Oh, and I don't want to get into it too much, but the script also features a character who's the greatest living artist in the world, but she paints everything on a tiny canvas that can only be seen through a microscope. Also a character that lives in a burning house. Also a character that has been following and recording Caden's every move for 10 years. Also a character that's a princess from a fairy tale. Also much of the story takes place in a futuristic Orwellian wasteland. Also lots of crotch-sniffing and vagina shots.
But it all works somehow.
Anyways, enough of the plot stuff. Overall, this seems to be, by far, the craziest script Kaufman has written yet. It's beautiful and it's haunting and it completely throws logic or reality out the window while still managing to be full of ideas that I really haven't put the proper amount of time into thinking about. I'm not even close to sure what it is I just read, and if it ever gets filmed and you guys see it, I'm sure that leaving the theater, you won't be sure what it is you just saw.
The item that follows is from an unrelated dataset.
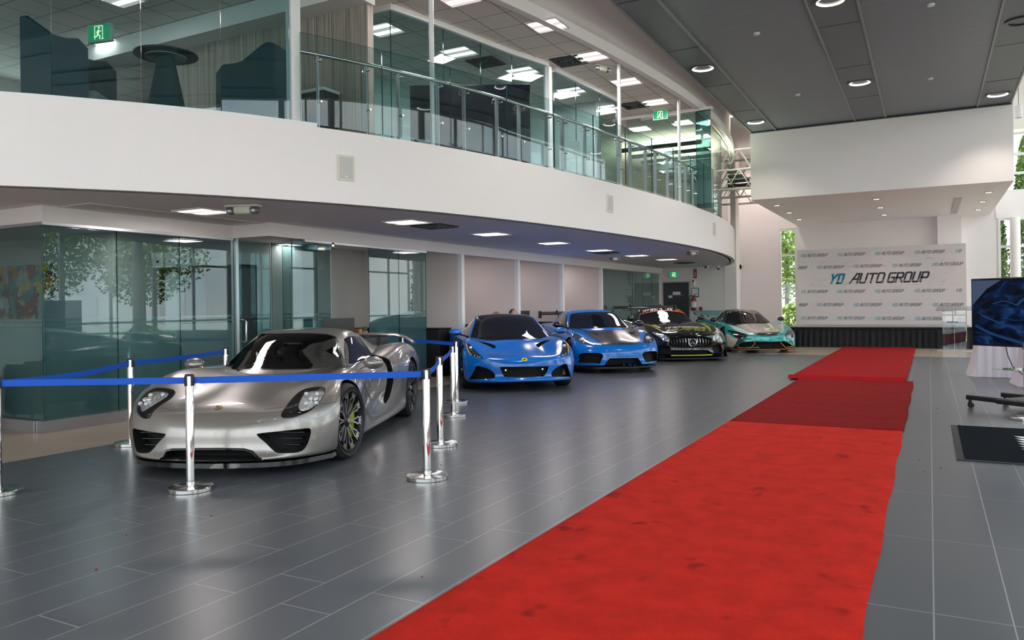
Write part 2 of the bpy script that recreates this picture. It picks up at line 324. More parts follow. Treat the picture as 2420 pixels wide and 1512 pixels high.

Charlie Kaufman has written a story all about the theme of representation that will force us, as the viewers, to decipher and interpret through the lens of representation. When people watch this film and debate it - when they're trying to figure out Caden and his motivations and his actions - the conversations will all be about how this part represents this and that scene represents that and this character represents the other thing. I really hope Kaufman is able to pull this off (I hear he's directing this one himself), and if he can, this may end up being one of the greatest accomplishments in the history of cinema.
Either that or a steaming pile of indecipherable, pretentious ****. You know, whatever.